> Directions
Review the listing and copy each line that holds the word "parts".

> Provided data
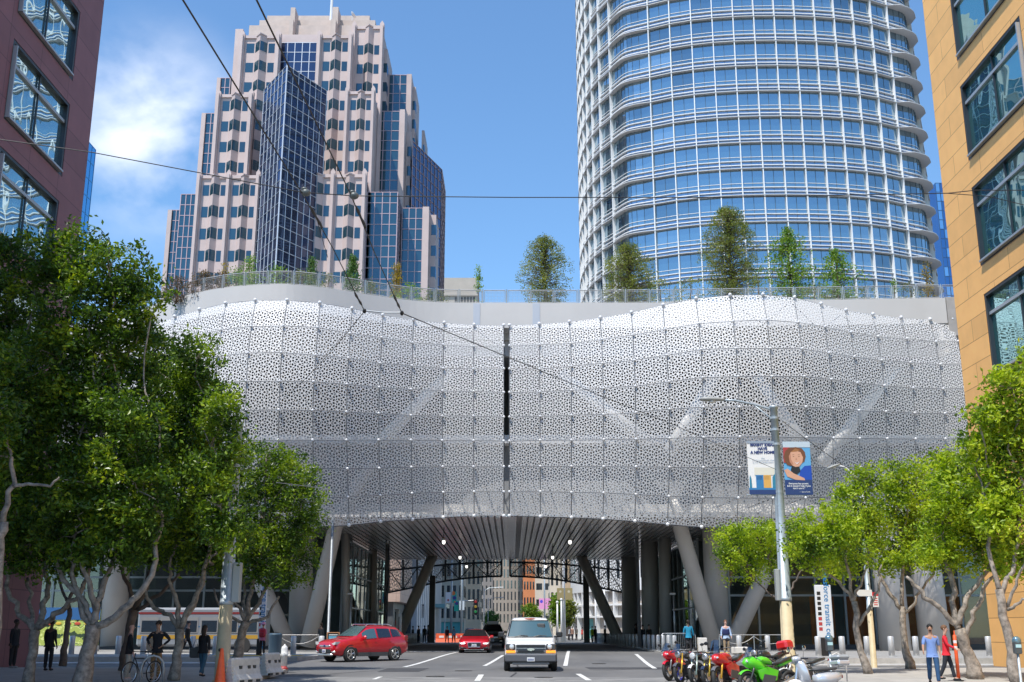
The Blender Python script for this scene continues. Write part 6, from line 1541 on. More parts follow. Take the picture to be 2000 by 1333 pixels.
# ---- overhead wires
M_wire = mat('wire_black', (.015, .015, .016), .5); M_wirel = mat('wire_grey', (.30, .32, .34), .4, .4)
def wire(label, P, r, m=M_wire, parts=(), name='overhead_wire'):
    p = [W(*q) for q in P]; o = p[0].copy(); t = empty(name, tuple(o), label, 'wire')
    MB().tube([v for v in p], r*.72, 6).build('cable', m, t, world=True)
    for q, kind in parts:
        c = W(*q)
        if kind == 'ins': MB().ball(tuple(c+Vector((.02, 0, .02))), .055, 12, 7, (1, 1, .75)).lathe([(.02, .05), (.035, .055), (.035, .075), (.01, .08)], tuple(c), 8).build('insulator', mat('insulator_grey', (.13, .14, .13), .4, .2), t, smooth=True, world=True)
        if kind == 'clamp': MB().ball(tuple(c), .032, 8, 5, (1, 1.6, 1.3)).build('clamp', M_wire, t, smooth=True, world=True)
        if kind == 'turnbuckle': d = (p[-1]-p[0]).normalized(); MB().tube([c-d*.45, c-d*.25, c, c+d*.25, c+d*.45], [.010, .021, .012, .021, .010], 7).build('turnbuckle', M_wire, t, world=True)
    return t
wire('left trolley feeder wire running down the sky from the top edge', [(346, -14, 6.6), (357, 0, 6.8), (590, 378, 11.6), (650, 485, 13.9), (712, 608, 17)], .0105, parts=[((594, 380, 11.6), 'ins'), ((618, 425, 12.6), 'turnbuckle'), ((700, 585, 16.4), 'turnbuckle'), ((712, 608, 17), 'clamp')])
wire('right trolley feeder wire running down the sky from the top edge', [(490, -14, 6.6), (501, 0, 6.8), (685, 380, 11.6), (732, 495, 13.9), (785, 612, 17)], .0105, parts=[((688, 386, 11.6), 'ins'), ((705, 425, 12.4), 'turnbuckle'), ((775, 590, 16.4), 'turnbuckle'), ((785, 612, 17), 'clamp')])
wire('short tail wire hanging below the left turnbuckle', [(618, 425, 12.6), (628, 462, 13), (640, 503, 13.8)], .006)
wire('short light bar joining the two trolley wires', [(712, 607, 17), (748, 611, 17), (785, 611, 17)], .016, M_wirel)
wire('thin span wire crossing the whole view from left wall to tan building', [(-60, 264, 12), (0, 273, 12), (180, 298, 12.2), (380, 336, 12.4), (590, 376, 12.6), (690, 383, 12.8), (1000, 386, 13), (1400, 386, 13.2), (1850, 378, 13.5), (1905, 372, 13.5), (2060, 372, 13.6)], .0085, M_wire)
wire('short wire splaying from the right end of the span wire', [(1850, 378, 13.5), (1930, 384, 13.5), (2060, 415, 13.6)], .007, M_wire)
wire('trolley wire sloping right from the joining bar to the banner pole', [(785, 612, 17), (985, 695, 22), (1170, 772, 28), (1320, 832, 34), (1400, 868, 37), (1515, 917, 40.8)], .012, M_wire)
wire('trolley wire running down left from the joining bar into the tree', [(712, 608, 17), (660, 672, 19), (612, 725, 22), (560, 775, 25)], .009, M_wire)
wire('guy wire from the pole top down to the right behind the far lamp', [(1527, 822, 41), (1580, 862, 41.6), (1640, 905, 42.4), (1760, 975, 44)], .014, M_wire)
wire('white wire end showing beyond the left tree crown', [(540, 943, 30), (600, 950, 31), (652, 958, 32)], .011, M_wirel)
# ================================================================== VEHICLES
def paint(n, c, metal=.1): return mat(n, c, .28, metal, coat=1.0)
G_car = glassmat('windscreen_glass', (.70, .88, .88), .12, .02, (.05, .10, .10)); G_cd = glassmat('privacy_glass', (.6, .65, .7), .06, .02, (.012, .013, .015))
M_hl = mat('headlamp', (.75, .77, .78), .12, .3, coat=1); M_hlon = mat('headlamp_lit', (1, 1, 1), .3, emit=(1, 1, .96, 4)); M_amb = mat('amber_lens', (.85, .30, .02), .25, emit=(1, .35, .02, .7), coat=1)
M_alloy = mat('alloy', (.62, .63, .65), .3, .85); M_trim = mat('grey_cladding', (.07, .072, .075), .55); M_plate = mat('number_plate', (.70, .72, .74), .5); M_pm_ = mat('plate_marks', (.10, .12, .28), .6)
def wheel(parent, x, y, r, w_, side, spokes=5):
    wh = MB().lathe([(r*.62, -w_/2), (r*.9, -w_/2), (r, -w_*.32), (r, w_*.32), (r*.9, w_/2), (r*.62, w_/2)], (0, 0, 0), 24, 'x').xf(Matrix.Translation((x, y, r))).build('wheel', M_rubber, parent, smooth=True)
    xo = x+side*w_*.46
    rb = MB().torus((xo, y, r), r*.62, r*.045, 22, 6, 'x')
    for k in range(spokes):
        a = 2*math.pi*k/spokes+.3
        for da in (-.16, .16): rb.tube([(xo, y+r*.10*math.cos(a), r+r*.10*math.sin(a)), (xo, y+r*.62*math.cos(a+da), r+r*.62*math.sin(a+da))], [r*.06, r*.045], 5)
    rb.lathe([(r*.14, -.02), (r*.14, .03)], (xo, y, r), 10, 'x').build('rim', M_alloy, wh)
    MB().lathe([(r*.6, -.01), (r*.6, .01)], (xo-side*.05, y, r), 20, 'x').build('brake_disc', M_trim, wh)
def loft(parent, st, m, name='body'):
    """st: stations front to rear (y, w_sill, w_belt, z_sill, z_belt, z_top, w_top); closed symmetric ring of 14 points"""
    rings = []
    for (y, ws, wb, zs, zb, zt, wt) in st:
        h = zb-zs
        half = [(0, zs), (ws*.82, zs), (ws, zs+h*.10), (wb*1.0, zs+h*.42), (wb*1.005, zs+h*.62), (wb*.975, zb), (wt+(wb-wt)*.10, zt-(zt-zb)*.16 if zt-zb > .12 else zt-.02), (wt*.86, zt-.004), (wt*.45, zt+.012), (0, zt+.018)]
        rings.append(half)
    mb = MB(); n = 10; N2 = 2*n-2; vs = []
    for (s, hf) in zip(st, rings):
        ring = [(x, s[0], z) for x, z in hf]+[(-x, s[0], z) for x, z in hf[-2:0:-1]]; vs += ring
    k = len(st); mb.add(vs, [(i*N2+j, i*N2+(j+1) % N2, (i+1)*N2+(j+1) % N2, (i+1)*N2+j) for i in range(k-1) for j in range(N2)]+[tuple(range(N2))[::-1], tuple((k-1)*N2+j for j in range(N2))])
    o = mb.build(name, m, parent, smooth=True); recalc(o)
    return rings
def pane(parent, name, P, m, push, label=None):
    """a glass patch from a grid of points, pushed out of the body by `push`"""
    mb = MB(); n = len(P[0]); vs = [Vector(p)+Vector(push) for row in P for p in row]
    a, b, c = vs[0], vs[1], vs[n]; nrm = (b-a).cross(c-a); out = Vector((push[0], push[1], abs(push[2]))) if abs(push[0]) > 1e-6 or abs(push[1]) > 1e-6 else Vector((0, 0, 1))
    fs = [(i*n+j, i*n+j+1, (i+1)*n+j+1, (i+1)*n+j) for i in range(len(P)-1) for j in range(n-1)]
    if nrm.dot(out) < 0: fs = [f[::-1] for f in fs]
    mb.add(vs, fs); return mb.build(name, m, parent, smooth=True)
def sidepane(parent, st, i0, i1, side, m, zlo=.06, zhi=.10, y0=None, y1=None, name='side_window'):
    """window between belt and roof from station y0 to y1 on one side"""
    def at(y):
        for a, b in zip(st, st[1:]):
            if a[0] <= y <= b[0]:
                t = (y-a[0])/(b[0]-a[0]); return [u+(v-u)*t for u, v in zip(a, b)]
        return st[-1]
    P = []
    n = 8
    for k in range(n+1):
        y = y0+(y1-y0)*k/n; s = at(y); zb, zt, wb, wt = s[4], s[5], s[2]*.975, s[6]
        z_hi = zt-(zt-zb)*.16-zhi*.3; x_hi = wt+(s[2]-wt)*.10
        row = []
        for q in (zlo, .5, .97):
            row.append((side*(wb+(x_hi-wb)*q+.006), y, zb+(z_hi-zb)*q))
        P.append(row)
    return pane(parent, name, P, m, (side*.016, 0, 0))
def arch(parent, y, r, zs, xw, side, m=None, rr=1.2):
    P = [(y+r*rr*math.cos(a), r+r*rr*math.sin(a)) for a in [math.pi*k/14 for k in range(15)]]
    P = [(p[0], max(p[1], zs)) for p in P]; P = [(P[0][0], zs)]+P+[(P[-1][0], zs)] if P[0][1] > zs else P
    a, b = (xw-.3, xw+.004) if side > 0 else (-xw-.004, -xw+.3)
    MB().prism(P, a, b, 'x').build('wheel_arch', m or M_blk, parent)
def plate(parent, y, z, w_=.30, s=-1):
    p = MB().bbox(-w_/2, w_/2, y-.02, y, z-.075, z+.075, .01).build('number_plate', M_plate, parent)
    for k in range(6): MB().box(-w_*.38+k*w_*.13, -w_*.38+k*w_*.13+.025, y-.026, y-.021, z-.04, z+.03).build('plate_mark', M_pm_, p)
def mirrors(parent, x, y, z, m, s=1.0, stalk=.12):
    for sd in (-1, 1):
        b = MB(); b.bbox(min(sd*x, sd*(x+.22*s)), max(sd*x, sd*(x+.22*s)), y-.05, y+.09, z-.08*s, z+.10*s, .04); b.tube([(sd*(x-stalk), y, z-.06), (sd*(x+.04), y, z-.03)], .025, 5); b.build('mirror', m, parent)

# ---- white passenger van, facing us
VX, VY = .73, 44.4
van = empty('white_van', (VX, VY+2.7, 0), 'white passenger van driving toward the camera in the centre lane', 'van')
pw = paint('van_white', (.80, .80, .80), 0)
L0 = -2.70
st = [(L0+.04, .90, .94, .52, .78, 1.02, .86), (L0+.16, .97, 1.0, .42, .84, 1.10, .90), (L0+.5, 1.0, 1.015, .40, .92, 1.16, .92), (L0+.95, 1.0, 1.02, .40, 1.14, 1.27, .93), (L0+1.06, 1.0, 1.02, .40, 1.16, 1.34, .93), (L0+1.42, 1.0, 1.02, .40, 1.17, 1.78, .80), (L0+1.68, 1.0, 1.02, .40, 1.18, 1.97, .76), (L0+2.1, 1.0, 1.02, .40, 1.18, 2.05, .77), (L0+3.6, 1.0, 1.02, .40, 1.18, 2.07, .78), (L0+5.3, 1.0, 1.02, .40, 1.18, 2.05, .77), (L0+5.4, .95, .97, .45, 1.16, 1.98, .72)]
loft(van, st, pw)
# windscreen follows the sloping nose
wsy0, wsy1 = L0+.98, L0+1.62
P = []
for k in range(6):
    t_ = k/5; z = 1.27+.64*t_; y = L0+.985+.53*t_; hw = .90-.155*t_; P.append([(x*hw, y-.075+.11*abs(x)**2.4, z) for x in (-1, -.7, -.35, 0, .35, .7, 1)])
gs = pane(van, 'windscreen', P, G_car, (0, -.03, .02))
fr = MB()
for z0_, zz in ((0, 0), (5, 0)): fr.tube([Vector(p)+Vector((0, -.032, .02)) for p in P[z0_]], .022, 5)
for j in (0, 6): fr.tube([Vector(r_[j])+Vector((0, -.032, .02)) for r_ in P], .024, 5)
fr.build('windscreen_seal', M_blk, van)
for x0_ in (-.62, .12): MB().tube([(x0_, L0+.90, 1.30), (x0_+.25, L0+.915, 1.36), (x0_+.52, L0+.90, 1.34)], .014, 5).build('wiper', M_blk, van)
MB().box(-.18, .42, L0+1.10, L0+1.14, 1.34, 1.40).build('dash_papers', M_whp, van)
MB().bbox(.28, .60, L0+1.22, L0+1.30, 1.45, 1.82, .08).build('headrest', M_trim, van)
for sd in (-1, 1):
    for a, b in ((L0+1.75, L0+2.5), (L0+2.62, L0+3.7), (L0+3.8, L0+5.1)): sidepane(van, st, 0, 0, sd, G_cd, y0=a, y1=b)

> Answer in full
The Blender Python script for this scene continues. Write part 6, from line 1541 on. More parts follow. Take the picture to be 2000 by 1333 pixels.
def wire(label, P, r, m=M_wire, parts=(), name='overhead_wire'):
    for q, kind in parts:
wire('left trolley feeder wire running down the sky from the top edge', [(346, -14, 6.6), (357, 0, 6.8), (590, 378, 11.6), (650, 485, 13.9), (712, 608, 17)], .0105, parts=[((594, 380, 11.6), 'ins'), ((618, 425, 12.6), 'turnbuckle'), ((700, 585, 16.4), 'turnbuckle'), ((712, 608, 17), 'clamp')])
wire('right trolley feeder wire running down the sky from the top edge', [(490, -14, 6.6), (501, 0, 6.8), (685, 380, 11.6), (732, 495, 13.9), (785, 612, 17)], .0105, parts=[((688, 386, 11.6), 'ins'), ((705, 425, 12.4), 'turnbuckle'), ((775, 590, 16.4), 'turnbuckle'), ((785, 612, 17), 'clamp')])